- _Exercise_
Both the line containing "h = thing('house', 'pale" and the line containing "bush(-.85, 25.5, .5, 1.6, 'small" are to be reproduced exactly, along with every line between them, and nothing more.

- _Dataset extract_
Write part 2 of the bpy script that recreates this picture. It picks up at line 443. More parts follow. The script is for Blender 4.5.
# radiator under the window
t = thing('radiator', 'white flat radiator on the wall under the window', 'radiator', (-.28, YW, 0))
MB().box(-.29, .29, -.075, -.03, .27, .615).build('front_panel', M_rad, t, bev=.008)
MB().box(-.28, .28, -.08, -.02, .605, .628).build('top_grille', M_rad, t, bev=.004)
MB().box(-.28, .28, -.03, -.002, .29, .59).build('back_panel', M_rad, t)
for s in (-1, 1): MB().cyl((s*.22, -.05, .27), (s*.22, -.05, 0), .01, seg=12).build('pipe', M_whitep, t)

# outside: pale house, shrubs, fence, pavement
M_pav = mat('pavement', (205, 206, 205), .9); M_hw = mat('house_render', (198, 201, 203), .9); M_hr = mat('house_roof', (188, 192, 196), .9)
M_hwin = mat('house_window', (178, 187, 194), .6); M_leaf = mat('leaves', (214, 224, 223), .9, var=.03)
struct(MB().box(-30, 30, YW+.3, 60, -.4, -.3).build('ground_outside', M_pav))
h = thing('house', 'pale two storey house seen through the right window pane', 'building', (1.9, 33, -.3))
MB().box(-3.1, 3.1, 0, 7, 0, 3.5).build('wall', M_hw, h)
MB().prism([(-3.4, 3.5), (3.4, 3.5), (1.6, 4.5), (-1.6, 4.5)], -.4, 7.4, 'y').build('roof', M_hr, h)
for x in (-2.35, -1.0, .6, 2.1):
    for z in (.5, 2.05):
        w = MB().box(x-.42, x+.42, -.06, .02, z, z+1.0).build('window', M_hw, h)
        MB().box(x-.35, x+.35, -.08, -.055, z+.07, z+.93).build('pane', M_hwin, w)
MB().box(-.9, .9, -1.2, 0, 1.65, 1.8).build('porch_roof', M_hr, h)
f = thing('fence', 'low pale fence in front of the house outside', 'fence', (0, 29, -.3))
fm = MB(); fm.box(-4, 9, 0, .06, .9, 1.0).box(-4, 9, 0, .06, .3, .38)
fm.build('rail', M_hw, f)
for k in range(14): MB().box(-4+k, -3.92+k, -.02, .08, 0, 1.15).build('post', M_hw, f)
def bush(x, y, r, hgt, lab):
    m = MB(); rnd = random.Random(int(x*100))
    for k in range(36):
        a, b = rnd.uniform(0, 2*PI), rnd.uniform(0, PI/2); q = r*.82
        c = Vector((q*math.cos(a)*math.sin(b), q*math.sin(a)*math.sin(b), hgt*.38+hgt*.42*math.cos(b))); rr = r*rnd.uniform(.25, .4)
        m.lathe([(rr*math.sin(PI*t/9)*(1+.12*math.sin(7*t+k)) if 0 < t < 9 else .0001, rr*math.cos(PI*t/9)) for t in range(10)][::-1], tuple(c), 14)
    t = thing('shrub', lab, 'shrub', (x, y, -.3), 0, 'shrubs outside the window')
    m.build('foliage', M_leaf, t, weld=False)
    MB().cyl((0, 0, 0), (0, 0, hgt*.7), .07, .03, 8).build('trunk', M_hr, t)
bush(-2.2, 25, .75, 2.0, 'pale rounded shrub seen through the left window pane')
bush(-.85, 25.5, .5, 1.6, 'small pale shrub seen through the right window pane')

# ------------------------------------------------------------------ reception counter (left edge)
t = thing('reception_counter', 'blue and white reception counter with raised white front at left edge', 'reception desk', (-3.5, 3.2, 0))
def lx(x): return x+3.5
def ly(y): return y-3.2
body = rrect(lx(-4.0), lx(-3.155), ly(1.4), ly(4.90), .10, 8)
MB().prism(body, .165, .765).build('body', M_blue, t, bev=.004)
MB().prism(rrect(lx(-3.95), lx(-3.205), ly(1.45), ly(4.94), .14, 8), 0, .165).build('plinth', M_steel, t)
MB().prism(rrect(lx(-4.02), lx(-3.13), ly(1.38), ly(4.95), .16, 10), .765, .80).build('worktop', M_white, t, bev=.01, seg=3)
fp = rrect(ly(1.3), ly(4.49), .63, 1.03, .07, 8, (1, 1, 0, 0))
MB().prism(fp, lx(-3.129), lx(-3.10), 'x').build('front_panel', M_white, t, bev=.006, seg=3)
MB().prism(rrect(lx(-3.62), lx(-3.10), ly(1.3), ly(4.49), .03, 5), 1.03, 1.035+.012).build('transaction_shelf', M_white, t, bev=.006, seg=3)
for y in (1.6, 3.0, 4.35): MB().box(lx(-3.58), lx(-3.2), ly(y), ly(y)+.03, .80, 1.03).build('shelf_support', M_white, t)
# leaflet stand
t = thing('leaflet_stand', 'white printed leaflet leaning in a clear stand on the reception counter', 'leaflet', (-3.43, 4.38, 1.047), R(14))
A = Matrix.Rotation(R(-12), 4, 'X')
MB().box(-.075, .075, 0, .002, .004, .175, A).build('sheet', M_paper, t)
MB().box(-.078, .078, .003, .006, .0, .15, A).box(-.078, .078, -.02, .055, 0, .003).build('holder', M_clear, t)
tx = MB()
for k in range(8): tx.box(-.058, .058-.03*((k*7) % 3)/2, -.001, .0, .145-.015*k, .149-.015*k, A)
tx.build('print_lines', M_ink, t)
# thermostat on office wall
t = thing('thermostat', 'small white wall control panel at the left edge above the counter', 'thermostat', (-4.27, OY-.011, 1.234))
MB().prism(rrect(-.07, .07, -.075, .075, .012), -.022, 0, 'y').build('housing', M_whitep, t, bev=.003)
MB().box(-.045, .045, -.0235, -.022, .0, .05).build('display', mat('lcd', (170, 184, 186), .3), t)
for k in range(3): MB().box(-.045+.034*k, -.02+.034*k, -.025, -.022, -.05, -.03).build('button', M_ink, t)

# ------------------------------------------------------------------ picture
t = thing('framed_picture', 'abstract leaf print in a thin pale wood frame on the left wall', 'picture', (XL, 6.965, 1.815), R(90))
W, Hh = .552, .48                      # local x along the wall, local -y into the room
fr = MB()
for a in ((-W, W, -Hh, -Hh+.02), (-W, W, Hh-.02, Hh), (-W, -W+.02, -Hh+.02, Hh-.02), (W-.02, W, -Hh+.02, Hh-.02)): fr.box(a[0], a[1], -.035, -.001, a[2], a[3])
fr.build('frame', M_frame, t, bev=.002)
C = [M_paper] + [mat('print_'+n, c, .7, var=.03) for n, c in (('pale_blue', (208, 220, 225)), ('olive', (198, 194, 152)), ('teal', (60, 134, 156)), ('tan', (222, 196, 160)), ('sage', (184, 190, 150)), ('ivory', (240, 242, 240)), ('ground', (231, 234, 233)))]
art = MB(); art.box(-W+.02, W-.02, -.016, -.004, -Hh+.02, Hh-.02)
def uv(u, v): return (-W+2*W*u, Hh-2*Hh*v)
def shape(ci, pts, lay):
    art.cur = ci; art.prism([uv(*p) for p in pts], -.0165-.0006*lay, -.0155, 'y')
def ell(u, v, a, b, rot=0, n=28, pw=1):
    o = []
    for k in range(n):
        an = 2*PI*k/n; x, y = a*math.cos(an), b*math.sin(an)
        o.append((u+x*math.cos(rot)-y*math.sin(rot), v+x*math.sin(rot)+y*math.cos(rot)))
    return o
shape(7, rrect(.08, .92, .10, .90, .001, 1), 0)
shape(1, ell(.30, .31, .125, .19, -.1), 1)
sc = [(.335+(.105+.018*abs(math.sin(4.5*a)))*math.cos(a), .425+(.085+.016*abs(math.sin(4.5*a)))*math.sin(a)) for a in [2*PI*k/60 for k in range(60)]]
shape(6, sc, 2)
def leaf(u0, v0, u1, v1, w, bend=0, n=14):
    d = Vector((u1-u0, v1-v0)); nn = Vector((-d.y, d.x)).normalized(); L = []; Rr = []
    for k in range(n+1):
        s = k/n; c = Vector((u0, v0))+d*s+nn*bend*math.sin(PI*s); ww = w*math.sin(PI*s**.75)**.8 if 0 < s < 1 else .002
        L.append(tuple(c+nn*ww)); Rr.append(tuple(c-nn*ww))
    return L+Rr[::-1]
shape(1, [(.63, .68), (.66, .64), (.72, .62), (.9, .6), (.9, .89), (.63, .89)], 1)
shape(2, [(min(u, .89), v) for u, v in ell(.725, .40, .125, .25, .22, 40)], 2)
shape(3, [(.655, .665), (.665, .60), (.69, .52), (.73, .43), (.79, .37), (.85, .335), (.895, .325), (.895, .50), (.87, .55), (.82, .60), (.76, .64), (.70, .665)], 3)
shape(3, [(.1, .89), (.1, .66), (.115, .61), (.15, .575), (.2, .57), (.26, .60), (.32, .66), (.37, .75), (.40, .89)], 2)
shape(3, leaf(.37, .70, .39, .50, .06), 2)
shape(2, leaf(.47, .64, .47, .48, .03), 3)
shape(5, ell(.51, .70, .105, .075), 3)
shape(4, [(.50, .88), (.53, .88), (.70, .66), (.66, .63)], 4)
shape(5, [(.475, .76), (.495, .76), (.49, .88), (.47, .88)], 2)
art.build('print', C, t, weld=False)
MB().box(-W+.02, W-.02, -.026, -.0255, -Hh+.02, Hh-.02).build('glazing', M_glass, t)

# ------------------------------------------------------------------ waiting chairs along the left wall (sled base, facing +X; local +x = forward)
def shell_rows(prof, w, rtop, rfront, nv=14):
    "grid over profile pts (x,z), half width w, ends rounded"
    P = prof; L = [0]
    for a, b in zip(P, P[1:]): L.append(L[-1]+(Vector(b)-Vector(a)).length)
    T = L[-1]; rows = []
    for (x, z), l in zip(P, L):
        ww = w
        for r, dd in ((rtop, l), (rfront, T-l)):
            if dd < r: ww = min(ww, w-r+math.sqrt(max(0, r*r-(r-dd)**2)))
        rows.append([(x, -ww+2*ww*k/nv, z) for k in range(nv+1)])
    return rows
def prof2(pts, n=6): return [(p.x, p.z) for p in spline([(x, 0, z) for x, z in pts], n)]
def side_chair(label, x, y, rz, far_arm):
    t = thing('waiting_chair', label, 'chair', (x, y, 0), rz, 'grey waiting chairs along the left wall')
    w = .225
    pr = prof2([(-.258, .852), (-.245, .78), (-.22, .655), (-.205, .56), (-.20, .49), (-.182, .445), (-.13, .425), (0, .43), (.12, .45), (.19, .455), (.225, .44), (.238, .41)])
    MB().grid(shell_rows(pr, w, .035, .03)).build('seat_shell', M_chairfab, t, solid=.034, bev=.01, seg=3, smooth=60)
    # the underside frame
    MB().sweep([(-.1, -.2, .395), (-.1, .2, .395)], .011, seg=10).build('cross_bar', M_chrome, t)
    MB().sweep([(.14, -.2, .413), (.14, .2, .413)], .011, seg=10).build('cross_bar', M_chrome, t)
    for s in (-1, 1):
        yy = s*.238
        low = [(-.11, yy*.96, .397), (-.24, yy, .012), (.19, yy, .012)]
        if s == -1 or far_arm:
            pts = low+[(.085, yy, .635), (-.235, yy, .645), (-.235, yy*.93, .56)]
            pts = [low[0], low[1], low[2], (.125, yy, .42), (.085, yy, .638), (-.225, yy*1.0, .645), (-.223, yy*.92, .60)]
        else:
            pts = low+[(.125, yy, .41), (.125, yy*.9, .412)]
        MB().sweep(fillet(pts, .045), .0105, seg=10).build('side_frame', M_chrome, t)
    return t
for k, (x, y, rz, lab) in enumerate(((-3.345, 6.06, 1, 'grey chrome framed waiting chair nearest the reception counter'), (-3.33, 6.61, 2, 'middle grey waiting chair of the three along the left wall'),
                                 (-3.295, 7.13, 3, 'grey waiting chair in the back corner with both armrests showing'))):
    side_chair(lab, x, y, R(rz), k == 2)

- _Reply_
h = thing('house', 'pale two storey house seen through the right window pane', 'building', (1.9, 33, -.3))
MB().box(-3.1, 3.1, 0, 7, 0, 3.5).build('wall', M_hw, h)
MB().prism([(-3.4, 3.5), (3.4, 3.5), (1.6, 4.5), (-1.6, 4.5)], -.4, 7.4, 'y').build('roof', M_hr, h)
for x in (-2.35, -1.0, .6, 2.1):
    for z in (.5, 2.05):
        w = MB().box(x-.42, x+.42, -.06, .02, z, z+1.0).build('window', M_hw, h)
        MB().box(x-.35, x+.35, -.08, -.055, z+.07, z+.93).build('pane', M_hwin, w)
MB().box(-.9, .9, -1.2, 0, 1.65, 1.8).build('porch_roof', M_hr, h)
f = thing('fence', 'low pale fence in front of the house outside', 'fence', (0, 29, -.3))
fm = MB(); fm.box(-4, 9, 0, .06, .9, 1.0).box(-4, 9, 0, .06, .3, .38)
fm.build('rail', M_hw, f)
for k in range(14): MB().box(-4+k, -3.92+k, -.02, .08, 0, 1.15).build('post', M_hw, f)
def bush(x, y, r, hgt, lab):
    m = MB(); rnd = random.Random(int(x*100))
    for k in range(36):
        a, b = rnd.uniform(0, 2*PI), rnd.uniform(0, PI/2); q = r*.82
        c = Vector((q*math.cos(a)*math.sin(b), q*math.sin(a)*math.sin(b), hgt*.38+hgt*.42*math.cos(b))); rr = r*rnd.uniform(.25, .4)
        m.lathe([(rr*math.sin(PI*t/9)*(1+.12*math.sin(7*t+k)) if 0 < t < 9 else .0001, rr*math.cos(PI*t/9)) for t in range(10)][::-1], tuple(c), 14)
    t = thing('shrub', lab, 'shrub', (x, y, -.3), 0, 'shrubs outside the window')
    m.build('foliage', M_leaf, t, weld=False)
    MB().cyl((0, 0, 0), (0, 0, hgt*.7), .07, .03, 8).build('trunk', M_hr, t)
bush(-2.2, 25, .75, 2.0, 'pale rounded shrub seen through the left window pane')
bush(-.85, 25.5, .5, 1.6, 'small pale shrub seen through the right window pane')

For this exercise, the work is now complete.